People Are Drowning off the English Coast Because of Anti-Immigrant Policies
The drowning of 27 migrants in the English Channel this Wednesday was a record death count — prompting expressions of regret in both Britain and France. The governments that lamented the tragedy are implementing policies that make sure it’ll happen over and over again.

A torn dinghy sits in the dunes on November 26, 2021, in Wimereux, Pas-de-Calais, France, where a boat accident in the English Channel claimed at least twenty-seven lives Wednesday evening. (Thierry Monasse / Getty Images)
On Wednesday evening, twenty-seven people, including three children, died by drowning in the English Channel. It was the single greatest loss of life in the channel since the International Organization for Migration began collecting data in 2014 — surpassing the drowning last year of a Kurdish-Iranian family, including a fifteen-month-old child later found on the Norwegian coast. The tragedy comes days after a charity appears to have been pressured into pulling out of supporting migrants in Calais, France, by a government bent on making political capital by attacking Channel migrants.

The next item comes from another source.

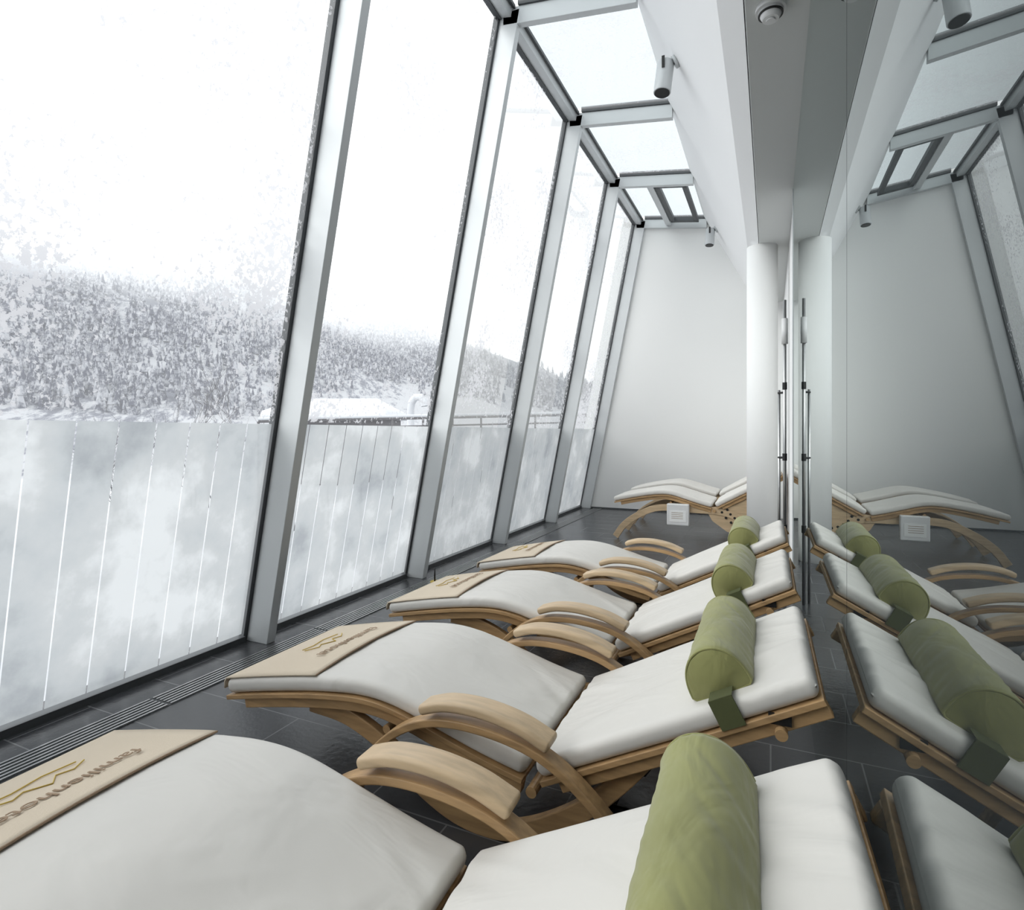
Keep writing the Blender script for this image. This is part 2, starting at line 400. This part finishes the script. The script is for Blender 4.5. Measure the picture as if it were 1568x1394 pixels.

On the same day, a boat containing around four hundred people began taking on water in the Mediterranean. When monitors raised the alarm, the Libyan Coast Guard — a close partner in the European Union’s efforts to prevent migration — was reported by the refugees on board the sinking vessel to have opened fire on them. Even the following day, after several on board were reported dead, no rescue mission had been mounted, though Tunisian authorities eventually intervened.
These were not isolated cases. In three separate incidents last week, people seeking safety drowned en route to the Canary Islands. In Poland, the body of a teenage Syrian was laid to rest in a small cemetery. He died in a forest patrolled by thousands of police and troops combing the country’s border with Belarus.